--- Records shown ---
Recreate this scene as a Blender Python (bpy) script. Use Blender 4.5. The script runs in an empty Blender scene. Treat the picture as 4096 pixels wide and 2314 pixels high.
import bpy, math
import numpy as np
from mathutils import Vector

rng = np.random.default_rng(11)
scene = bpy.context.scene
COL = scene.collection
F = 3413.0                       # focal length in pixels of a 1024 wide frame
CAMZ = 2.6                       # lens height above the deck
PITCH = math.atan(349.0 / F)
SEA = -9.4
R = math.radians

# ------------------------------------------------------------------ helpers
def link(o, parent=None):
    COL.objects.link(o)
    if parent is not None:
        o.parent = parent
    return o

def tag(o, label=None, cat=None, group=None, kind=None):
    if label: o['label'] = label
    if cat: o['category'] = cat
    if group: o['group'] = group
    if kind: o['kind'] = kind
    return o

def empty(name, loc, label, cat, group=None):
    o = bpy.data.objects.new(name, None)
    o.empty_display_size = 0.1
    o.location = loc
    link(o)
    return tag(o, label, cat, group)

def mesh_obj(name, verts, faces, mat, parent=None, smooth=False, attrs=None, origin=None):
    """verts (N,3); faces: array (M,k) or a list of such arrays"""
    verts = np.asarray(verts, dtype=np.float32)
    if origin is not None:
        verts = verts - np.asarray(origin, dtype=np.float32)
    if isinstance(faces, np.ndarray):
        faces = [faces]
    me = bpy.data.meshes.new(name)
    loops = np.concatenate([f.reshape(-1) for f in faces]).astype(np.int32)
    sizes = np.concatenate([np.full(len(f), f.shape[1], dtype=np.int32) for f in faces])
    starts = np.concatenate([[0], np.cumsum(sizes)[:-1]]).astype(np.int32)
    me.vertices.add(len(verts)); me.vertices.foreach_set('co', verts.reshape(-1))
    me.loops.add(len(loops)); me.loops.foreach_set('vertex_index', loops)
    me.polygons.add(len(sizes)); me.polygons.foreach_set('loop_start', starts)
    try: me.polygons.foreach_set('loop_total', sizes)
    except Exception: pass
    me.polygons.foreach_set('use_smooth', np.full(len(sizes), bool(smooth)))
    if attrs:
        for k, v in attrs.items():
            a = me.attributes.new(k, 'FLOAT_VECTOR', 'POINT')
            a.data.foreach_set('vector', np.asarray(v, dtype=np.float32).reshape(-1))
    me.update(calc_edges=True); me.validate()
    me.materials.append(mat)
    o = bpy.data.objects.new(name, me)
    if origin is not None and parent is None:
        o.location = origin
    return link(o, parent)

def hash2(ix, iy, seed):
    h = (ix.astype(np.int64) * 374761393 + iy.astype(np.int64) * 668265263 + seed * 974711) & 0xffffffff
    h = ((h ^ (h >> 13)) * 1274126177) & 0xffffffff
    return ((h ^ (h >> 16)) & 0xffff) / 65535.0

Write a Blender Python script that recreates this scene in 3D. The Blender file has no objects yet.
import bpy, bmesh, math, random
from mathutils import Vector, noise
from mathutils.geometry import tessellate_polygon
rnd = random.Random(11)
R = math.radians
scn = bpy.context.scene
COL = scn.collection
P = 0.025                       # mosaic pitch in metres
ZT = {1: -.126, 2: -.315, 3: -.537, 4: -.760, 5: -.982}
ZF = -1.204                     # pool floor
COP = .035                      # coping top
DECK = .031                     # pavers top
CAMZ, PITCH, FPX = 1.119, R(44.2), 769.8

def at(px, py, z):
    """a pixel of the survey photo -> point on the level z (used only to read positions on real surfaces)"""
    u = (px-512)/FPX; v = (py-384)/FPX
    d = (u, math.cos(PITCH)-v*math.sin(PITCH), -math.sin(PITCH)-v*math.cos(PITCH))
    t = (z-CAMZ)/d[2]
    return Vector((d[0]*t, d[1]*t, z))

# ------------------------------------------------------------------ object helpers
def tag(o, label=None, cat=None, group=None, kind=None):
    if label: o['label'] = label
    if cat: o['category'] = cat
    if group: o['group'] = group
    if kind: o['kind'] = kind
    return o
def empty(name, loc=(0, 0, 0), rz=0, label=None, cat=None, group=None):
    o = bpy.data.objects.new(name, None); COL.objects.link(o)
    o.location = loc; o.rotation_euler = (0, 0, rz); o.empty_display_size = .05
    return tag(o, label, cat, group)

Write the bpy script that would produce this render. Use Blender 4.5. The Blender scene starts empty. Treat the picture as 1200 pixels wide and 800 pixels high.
---
-- Prompt --
Quote exactly the line containing "Write a Blender" and every later line through the end of the listing, and no other lines.

-- Worked solution --
Write a Blender Python script that recreates this scene in 3D. The Blender file has no objects yet.
import bpy, bmesh, math, random
from mathutils import Vector, noise
from mathutils.geometry import tessellate_polygon
rnd = random.Random(11)
R = math.radians
scn = bpy.context.scene
COL = scn.collection
P = 0.025                       # mosaic pitch in metres
ZT = {1: -.126, 2: -.315, 3: -.537, 4: -.760, 5: -.982}
ZF = -1.204                     # pool floor
COP = .035                      # coping top
DECK = .031                     # pavers top
CAMZ, PITCH, FPX = 1.119, R(44.2), 769.8

def at(px, py, z):
    """a pixel of the survey photo -> point on the level z (used only to read positions on real surfaces)"""
    u = (px-512)/FPX; v = (py-384)/FPX
    d = (u, math.cos(PITCH)-v*math.sin(PITCH), -math.sin(PITCH)-v*math.cos(PITCH))
    t = (z-CAMZ)/d[2]
    return Vector((d[0]*t, d[1]*t, z))

# ------------------------------------------------------------------ object helpers
def tag(o, label=None, cat=None, group=None, kind=None):
    if label: o['label'] = label
    if cat: o['category'] = cat
    if group: o['group'] = group
    if kind: o['kind'] = kind
    return o
def empty(name, loc=(0, 0, 0), rz=0, label=None, cat=None, group=None):
    o = bpy.data.objects.new(name, None); COL.objects.link(o)
    o.location = loc; o.rotation_euler = (0, 0, rz); o.empty_display_size = .05
    return tag(o, label, cat, group)

Write the bpy script that would produce this render. Use Blender 4.5. The Blender scene starts empty. Treat the picture as 1200 pixels wide and 800 pixels high.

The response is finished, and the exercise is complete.